Better ways to test OSB services
This week I have been trying to find out more about how to unit test Oracle Service Bus services in a way that lends itself to automation and continuous integration.
Currently the best way to achieve this is to run long integration tests in this way using SOAPUI as a test driver and stub. Whilst this is the accepted solution for testing OSB services it does mean that some of the subtly of unit testing is lost. Your system becomes a black box and is tested as such. For some that is OK. But it always unsettled me.
The tooling for Oracle Service (workshop for Weblogic) does indeed provide a way to unit test your services whilst you are debugging and building them. But you can’t automate this. I see this as a serious shortfall in building robust services. You have to put faith in the fact that you can’t ‘see’ what a single service is doing when you chain three or four together and run an integration tests through them.
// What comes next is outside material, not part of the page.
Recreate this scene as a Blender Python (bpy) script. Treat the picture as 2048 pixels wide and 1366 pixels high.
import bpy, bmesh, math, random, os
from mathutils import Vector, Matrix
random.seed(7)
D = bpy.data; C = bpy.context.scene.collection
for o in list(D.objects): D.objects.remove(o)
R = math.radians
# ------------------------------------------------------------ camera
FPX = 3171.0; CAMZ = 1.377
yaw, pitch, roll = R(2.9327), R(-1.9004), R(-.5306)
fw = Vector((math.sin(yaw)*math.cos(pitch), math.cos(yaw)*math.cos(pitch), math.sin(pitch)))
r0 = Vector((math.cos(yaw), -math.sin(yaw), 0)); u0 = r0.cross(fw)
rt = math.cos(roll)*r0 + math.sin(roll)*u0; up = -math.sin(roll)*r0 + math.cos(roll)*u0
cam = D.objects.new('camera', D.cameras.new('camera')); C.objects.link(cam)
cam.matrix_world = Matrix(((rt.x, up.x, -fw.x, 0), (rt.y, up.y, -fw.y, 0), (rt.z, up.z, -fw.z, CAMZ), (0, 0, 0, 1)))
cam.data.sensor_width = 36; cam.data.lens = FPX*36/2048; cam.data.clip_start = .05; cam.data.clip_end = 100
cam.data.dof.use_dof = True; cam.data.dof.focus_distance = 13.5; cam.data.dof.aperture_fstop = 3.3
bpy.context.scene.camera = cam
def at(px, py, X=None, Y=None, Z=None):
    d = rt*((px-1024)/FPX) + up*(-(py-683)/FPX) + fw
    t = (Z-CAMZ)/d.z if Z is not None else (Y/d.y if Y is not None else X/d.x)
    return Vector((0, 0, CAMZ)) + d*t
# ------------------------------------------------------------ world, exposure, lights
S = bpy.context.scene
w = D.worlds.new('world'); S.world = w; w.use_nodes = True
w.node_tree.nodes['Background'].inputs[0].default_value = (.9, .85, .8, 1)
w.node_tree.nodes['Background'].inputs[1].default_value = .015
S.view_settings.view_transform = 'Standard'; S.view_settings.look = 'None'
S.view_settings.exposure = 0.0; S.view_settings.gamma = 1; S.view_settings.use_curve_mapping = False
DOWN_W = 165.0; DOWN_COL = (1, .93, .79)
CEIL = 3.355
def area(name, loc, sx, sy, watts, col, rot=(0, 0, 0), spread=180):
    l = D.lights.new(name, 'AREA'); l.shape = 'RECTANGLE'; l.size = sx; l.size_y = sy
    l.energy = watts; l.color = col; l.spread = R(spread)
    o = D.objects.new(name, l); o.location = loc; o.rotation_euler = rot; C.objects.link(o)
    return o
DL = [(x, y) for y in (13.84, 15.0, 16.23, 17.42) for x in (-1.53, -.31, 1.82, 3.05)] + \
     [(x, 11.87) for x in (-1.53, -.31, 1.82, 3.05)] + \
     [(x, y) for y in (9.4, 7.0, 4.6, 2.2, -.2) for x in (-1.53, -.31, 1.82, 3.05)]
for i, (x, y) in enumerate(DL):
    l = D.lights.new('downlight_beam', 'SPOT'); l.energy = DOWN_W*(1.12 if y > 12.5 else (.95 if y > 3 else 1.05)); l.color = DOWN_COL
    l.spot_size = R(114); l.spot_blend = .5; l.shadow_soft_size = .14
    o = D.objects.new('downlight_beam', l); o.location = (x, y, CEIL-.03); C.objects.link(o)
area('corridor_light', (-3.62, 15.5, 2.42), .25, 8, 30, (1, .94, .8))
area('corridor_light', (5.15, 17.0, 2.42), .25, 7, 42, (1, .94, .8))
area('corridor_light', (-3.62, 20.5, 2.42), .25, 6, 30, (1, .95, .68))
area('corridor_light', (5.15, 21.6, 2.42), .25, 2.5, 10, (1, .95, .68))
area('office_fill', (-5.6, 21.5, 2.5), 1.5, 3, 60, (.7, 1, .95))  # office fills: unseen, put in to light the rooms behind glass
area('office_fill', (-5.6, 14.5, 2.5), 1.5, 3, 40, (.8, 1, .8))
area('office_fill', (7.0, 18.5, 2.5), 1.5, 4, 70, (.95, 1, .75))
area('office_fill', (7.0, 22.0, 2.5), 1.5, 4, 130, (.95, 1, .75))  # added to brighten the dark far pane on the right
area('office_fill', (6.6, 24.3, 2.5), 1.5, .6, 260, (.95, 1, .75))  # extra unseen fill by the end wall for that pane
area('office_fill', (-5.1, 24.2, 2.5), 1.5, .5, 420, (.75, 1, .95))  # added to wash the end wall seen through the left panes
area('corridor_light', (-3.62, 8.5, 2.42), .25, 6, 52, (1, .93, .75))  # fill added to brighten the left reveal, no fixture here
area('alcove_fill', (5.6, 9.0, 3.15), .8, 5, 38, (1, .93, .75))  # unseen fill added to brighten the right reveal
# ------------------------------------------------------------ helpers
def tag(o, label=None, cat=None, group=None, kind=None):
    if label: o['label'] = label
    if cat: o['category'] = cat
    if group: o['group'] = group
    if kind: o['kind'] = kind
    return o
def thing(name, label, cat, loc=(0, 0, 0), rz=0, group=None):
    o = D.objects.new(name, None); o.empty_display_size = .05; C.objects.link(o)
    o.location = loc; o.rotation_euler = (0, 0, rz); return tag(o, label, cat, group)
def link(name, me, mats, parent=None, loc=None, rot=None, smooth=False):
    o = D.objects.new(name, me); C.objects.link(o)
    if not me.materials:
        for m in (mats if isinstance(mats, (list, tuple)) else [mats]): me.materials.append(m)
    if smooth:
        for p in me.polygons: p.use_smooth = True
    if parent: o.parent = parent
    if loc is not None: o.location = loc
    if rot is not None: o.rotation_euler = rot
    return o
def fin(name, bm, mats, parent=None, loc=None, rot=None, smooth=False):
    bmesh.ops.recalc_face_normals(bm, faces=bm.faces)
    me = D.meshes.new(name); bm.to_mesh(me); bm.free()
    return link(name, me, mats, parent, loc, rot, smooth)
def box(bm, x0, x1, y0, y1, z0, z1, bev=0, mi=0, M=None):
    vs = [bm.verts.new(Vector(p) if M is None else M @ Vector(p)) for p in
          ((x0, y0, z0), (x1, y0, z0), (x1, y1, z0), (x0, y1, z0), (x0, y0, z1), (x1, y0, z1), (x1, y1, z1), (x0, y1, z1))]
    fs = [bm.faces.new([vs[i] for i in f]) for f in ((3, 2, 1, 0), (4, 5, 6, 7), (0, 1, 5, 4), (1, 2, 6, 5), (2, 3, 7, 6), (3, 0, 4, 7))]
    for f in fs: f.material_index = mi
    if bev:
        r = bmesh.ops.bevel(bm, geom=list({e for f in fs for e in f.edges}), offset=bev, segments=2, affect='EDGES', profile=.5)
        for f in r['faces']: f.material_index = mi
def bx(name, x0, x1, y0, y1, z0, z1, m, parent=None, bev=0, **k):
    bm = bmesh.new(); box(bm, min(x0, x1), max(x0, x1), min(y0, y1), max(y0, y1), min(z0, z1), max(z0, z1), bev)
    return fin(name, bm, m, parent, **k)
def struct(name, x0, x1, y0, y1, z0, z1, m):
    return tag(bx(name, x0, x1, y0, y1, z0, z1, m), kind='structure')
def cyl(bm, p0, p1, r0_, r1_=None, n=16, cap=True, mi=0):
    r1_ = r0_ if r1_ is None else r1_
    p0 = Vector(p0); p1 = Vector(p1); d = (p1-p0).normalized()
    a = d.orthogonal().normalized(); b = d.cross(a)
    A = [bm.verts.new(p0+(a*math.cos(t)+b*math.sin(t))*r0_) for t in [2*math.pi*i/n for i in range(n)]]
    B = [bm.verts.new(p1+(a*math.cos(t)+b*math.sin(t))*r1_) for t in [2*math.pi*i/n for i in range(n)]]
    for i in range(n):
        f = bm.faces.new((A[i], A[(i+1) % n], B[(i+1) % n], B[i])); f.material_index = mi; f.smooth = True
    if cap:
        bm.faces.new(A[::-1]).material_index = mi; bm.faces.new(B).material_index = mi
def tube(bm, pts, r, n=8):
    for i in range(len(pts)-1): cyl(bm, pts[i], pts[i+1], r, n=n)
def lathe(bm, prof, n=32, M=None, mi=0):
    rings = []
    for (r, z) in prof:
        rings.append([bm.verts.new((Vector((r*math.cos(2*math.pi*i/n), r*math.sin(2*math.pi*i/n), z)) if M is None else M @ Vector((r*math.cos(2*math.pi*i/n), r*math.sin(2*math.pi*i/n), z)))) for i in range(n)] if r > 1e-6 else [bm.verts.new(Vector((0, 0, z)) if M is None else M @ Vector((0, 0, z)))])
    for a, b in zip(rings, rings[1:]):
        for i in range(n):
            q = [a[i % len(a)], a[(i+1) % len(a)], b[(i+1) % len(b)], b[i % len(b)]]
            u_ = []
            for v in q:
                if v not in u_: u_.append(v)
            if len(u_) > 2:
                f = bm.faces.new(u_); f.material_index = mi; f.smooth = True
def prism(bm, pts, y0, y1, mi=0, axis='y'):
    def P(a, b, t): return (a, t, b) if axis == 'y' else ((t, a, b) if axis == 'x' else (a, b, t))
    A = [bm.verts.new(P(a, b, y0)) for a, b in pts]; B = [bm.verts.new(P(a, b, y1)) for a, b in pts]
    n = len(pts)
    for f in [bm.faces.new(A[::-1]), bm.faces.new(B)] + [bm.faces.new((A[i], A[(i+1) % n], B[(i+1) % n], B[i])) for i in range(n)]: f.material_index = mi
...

They could be doing all sorts of logic that you don’t have access to as long as it comes out with the correct value at the end. That is no way to test.
Having said all that what can we do now whilst Oracle get their ass in gear? I have already stated that we can run integration tests using SOAPUI in an automatic fashion. We can also run manual unit test through the Oracle tooling. Can we combine the two?
What if there was a way to directly invoke a proxy service and not have it output to its business service or another proxy service? Could you then automate that test with SOAPUI? Granted you aren’t testing the transportation layer or the security, but these can form part of your integration tests at a later stage. This way you are white box testing your services independent of anything else so when you chain them together you have confidence that they are functioning as you intended before creating dependencies on other services. Just as you would with a JUnit test.
So far I have not been able to make this a reality. My two options are limited by my knowledge of Java and access to the underlying source of the OSB. So now I turn to you.
Is there a way of either directly invoking the debug window for a service without using the GUI? Some scripting using ANT would then possibly allow automation using SOAPUI. Alternatively is there a way to dynamically change the transport type and output for a proxy service. That way, again, SOAPUI could invoke the service and assert results from the output. The first is ideal since you don’t need to modify the way you code your service. You can also have different transport mechanisms since these are bypassed by the direct invocation of the service. The hunt for proper unit testing in the OSB continues.